>> Start
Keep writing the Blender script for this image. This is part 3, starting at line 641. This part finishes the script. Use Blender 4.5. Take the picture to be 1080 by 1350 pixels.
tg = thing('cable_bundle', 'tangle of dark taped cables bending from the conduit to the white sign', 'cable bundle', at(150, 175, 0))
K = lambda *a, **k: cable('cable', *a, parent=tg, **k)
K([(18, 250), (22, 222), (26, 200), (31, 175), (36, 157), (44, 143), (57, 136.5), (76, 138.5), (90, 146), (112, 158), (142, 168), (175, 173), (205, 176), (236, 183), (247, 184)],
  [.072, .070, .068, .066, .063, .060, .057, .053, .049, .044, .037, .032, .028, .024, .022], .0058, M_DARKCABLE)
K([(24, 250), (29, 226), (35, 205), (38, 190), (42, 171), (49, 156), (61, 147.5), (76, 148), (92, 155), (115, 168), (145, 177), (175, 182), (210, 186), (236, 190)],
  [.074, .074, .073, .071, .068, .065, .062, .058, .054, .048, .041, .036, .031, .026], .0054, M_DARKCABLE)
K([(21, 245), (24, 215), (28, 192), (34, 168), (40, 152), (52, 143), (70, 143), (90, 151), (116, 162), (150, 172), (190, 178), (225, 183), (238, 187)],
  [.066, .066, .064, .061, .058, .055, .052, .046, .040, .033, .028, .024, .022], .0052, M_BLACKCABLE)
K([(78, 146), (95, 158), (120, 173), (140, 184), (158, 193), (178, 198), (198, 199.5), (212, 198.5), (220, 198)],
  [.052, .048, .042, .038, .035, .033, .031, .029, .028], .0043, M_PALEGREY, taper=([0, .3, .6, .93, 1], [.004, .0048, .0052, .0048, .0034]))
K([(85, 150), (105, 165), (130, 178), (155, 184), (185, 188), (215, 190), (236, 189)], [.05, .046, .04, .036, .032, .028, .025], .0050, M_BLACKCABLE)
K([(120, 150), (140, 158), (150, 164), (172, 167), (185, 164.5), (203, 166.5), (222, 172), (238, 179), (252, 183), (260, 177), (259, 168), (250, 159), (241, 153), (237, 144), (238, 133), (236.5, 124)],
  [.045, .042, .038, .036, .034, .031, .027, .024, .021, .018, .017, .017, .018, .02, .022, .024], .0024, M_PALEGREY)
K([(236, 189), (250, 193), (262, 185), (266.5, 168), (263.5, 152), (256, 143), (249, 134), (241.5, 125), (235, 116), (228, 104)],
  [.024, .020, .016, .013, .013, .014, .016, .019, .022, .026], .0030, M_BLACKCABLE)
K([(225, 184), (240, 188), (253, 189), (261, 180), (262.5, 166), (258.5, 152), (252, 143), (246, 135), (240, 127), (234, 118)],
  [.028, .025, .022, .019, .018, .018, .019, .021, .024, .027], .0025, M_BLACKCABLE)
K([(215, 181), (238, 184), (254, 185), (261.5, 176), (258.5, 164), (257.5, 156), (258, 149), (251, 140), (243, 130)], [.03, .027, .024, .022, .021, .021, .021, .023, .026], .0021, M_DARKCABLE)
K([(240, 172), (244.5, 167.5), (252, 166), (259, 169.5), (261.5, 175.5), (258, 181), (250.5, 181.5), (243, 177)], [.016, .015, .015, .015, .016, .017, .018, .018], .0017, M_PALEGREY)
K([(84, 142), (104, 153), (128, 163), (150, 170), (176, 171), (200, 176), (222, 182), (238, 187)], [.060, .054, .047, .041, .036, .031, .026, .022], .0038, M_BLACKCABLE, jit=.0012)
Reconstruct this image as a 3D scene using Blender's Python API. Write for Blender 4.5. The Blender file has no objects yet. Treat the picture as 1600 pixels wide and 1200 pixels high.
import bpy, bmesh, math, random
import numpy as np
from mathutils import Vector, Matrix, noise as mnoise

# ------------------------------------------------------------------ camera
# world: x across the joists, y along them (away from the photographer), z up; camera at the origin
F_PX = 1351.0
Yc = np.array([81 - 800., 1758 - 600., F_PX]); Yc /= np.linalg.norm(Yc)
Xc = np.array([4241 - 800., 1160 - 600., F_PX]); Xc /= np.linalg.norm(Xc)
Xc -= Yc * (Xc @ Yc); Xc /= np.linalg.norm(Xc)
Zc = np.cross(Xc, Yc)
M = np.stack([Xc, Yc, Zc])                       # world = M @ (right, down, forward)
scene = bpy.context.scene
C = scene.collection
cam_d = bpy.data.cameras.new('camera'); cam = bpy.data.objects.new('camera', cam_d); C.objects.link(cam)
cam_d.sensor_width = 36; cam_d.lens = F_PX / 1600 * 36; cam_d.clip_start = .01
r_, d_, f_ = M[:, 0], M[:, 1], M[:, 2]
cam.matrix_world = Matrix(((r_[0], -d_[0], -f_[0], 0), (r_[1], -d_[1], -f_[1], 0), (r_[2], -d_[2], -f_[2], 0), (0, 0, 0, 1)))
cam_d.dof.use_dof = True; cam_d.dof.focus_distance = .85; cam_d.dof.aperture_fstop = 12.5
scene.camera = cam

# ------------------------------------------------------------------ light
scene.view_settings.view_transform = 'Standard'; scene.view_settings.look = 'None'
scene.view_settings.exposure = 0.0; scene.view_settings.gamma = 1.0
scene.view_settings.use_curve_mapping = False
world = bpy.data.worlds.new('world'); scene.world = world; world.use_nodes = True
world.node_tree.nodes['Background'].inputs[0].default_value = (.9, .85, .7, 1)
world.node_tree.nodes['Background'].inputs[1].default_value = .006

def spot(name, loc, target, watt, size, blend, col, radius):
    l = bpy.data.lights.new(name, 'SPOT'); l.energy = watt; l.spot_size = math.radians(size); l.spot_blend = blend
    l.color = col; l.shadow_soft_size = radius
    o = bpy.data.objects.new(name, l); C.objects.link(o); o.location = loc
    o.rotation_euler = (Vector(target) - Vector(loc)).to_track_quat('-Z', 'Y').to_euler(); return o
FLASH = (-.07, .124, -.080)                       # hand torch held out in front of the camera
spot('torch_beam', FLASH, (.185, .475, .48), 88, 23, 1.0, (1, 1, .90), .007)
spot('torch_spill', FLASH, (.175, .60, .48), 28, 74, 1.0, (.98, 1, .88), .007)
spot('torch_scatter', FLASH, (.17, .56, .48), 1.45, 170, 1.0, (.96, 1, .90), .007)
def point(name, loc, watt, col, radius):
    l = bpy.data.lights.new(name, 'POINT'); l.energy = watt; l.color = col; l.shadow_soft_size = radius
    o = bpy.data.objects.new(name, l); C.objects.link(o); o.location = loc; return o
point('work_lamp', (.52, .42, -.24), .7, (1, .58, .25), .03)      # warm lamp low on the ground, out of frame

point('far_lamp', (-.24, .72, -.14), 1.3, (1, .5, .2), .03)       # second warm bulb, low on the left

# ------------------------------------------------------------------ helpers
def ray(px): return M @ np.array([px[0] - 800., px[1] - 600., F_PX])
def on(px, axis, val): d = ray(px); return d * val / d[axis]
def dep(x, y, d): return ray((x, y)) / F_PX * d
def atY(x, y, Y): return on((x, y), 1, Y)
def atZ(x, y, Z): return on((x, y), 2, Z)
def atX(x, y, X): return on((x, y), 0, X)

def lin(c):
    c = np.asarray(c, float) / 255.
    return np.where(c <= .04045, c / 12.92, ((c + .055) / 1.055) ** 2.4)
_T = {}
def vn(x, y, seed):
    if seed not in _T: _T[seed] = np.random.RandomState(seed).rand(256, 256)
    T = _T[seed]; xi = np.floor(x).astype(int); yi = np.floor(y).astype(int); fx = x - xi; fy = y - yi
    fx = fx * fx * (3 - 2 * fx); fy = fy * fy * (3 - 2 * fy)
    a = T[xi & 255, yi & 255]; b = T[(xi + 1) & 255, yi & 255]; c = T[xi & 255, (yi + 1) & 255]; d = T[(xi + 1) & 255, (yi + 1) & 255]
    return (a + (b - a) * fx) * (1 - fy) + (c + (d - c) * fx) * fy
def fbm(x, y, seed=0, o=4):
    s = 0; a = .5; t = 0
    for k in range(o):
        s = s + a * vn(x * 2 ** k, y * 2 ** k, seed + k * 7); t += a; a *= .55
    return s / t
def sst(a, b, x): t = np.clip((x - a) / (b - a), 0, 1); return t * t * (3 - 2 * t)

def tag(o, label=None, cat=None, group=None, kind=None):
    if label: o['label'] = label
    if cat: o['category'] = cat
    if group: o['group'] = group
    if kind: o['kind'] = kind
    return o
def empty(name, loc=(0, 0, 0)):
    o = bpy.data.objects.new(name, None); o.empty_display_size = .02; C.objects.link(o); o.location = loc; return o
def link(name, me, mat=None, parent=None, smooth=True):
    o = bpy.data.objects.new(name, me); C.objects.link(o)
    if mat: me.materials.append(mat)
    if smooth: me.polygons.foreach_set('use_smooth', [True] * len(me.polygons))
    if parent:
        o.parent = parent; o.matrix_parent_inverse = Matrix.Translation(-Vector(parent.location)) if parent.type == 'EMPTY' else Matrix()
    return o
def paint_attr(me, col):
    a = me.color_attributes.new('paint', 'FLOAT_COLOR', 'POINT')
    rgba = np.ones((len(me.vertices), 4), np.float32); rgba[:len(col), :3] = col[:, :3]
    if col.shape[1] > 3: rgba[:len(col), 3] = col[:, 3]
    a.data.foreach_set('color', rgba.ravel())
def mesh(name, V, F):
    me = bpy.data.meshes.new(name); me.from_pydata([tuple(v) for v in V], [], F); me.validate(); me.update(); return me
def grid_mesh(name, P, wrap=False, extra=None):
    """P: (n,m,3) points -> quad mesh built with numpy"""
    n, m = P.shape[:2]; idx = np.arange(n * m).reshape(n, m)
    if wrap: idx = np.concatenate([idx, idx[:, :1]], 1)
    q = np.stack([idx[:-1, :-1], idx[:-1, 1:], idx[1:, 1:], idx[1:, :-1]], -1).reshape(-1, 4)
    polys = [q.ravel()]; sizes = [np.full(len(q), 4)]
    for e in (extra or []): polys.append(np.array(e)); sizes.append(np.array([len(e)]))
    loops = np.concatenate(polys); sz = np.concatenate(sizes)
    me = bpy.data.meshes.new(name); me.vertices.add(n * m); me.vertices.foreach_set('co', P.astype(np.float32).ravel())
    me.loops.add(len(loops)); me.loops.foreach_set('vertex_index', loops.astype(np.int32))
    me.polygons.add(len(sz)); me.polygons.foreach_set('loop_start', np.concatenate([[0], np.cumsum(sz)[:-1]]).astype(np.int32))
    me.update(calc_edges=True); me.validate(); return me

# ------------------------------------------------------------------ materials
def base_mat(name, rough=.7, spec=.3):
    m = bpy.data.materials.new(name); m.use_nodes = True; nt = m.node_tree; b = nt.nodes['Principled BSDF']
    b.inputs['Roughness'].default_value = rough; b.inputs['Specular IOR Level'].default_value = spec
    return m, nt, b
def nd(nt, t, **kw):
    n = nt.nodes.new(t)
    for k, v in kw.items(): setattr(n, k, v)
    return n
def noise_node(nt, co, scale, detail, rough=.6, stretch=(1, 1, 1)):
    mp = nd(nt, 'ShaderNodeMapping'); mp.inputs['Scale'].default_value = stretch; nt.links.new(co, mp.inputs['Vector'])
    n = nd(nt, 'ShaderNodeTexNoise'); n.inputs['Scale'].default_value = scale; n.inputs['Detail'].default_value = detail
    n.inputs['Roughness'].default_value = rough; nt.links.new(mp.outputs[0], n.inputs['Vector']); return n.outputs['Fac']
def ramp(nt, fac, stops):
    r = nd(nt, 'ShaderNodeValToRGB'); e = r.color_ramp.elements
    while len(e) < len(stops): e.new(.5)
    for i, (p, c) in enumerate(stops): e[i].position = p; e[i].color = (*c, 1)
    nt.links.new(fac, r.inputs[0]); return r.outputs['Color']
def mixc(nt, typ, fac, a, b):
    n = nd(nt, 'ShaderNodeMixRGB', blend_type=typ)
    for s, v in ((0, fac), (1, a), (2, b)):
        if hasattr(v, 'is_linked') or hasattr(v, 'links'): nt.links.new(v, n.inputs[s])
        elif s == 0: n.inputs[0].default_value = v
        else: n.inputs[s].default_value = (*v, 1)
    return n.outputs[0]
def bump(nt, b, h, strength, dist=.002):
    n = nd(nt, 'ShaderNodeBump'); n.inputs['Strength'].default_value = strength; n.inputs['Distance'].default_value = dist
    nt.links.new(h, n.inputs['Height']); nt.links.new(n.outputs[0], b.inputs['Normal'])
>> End
**Aim of the exercise**
Filter the entries down to the lines containing "this". Copy each of those lines.

**Answer in full**
Keep writing the Blender script for this image. This is part 3, starting at line 641. This part finishes the script. Use Blender 4.5. Take the picture to be 1080 by 1350 pixels.
Reconstruct this image as a 3D scene using Blender's Python API. Write for Blender 4.5. The Blender file has no objects yet. Treat the picture as 1600 pixels wide and 1200 pixels high.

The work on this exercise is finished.